Même l’accord est considéré par Rameau dans sa fonction expressive ; il utilise d’une façon très efficace la dissonance dans le but de souligner un mot, un accent. On remarque une évidente influence italienne dans la forme des airs et dans l’écriture de la partie vocale. Rameau alterne des airs de type français binaire et des airs de type italien avec leur « à la ligne ».Cette ingénieuse combinaison, tout en permettant à l’auteur de créer des modèles tout à fait personnels, confère à l’ensemble de l’œuvre un caractère de noblesse, de grandeur expressive et de sévérité. Les « divertissements » qui sont au nombre de dix-sept dans Castor et Pollux, offrent, en outre, au musicien une possibilité de créer un langage « symphonique » où la force créatrice se manifeste tantôt avec douceur, tantôt avec force, avec recueillement ou avec effusion, mais toujours avec spontanéité et équilibre. Enfin les chœurs sont pour le compositeur, un moyen d’expression sobre, mais plein de couleur, aussi vivant que ses mélodies vocales et instrumentales. Dans cet opéra, la composition de l’orchestre est conforme à celle de l’époque ; des instruments à cordes, des flûtes, des hautbois, des bassons, des trompettes et des timbales. Dans son orchestration, Rameau se révèle plus soucieux que ses prédécesseurs d’obtenir l’indépendance des timbres ; il s’applique, avec un soin particulier, à rechercher la sonorité des accords, selon les timbres utilisés pour chaque note. Si l’on tient compte du fait qu’à son époque, les caractéristiques et les nuances des timbres étaient considérées comme des accessoires purs et simples, cette divination des développements futurs de l’orchestration a une certaine importance.

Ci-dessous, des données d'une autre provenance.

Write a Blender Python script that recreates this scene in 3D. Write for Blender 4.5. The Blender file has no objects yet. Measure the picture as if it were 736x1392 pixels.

Cet opéra demeura dans les répertoires des spectacles pendant 47 ans ; vers 1770, Grimm écrivait : ‘Castor et Pollux’, voilà le pilier sur lequel repose la gloire de la musique française’ ». (Dictionnaire des Œuvres, I, 581-582).
Précieux exemplaire de ce rare opéra conservé dans sa reliure en veau blond de l’époque.
Parmi les institutions publiques françaises, seule la Bibliothèque d’Amiens semble posséder cette originale.